## EXTRACTED INFORMATION
_ _ _ _ _

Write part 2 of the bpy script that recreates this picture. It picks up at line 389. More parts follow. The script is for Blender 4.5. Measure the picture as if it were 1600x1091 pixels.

_ _ _ _ _

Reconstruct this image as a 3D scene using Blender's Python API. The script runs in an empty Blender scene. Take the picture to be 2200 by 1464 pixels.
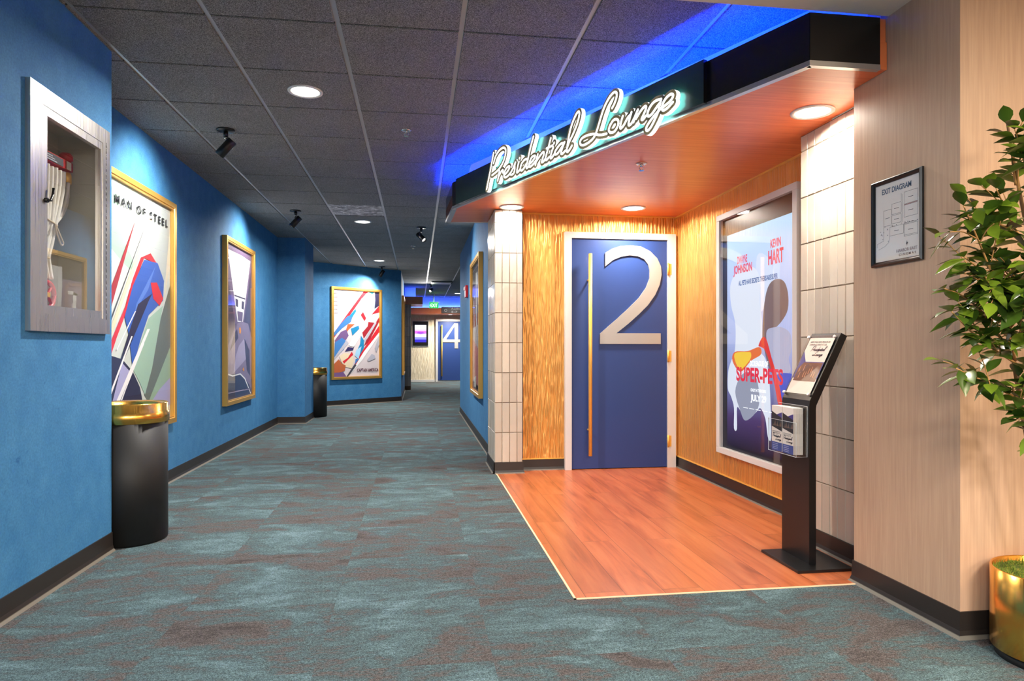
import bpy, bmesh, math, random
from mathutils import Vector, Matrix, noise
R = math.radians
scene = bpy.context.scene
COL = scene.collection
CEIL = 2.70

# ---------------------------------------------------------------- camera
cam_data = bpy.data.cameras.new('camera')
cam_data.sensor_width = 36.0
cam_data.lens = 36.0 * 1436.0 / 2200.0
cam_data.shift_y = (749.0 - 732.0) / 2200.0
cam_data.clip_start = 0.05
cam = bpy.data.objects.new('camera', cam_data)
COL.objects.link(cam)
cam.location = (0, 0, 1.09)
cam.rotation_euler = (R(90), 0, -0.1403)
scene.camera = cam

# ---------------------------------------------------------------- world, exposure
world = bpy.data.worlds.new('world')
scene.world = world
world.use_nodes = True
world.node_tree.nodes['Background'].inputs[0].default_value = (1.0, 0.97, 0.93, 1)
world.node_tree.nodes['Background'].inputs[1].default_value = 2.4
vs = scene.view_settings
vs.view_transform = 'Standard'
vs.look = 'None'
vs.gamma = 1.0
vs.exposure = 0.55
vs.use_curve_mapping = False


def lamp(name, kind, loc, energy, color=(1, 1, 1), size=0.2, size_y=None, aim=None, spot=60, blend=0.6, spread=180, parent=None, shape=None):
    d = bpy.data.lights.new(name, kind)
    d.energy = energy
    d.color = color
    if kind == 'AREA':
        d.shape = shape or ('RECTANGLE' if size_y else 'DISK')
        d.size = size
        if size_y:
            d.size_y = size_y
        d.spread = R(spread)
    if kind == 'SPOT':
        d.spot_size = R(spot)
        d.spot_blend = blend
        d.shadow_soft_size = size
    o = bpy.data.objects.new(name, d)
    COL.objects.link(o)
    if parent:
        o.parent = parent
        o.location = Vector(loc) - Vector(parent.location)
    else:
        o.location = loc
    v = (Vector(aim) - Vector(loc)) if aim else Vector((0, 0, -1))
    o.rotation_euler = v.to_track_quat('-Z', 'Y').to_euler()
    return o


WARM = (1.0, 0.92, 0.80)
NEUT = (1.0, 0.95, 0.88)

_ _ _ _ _

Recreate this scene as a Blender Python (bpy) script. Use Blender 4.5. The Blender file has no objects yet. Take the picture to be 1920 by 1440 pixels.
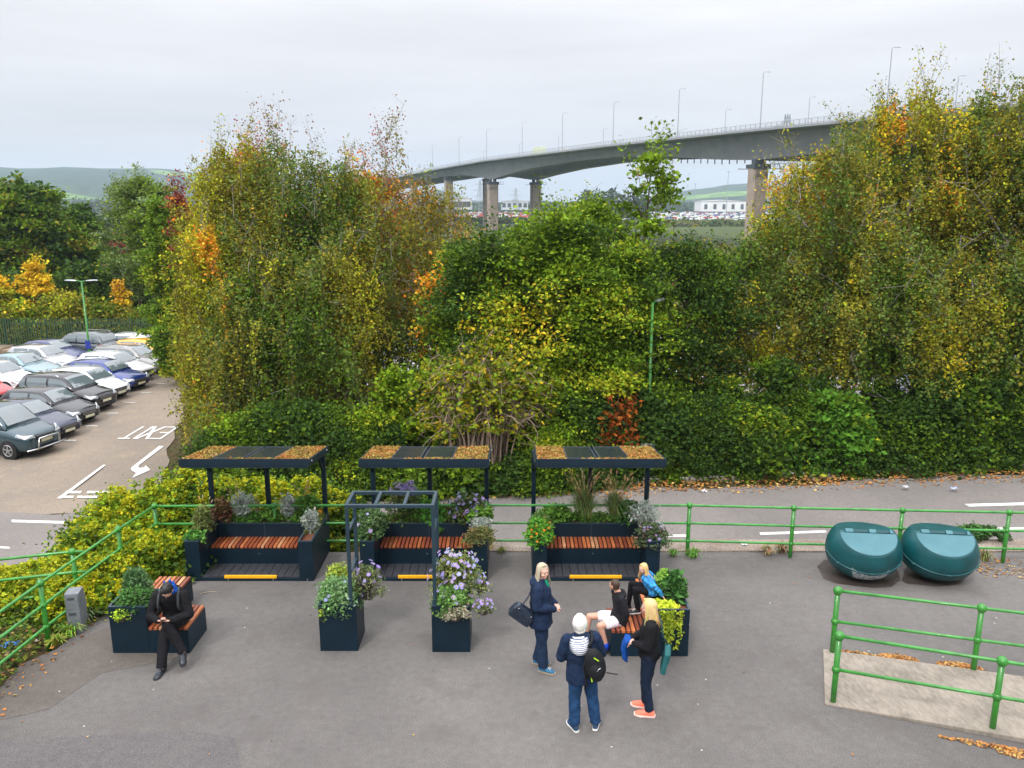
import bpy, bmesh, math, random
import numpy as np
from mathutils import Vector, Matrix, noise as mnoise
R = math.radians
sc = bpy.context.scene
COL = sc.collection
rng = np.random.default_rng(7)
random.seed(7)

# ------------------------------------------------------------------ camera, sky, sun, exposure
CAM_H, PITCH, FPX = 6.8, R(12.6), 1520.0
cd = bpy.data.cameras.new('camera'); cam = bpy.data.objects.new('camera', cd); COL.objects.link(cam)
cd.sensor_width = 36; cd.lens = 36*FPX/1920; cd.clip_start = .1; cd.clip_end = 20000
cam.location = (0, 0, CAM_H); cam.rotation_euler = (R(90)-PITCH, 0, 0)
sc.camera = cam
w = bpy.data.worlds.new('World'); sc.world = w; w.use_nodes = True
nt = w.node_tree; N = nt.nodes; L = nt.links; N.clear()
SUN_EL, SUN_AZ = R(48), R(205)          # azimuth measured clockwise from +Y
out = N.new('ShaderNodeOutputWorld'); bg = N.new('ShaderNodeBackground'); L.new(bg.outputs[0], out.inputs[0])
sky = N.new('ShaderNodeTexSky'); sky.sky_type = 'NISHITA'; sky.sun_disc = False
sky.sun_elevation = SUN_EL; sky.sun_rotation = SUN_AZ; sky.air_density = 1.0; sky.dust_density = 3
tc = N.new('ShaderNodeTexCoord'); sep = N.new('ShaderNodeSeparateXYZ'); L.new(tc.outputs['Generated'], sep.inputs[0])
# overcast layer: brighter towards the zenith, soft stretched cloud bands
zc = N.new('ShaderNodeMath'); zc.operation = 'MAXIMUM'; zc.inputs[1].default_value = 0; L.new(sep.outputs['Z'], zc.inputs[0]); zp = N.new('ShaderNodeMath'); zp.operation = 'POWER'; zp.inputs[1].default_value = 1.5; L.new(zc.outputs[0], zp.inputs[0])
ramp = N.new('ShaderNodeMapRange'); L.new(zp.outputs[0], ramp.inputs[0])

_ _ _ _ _

## TASK GOAL
Work out how many lines of the listing above include the word "script". Report only the number.

## ANSWER IN FULL
3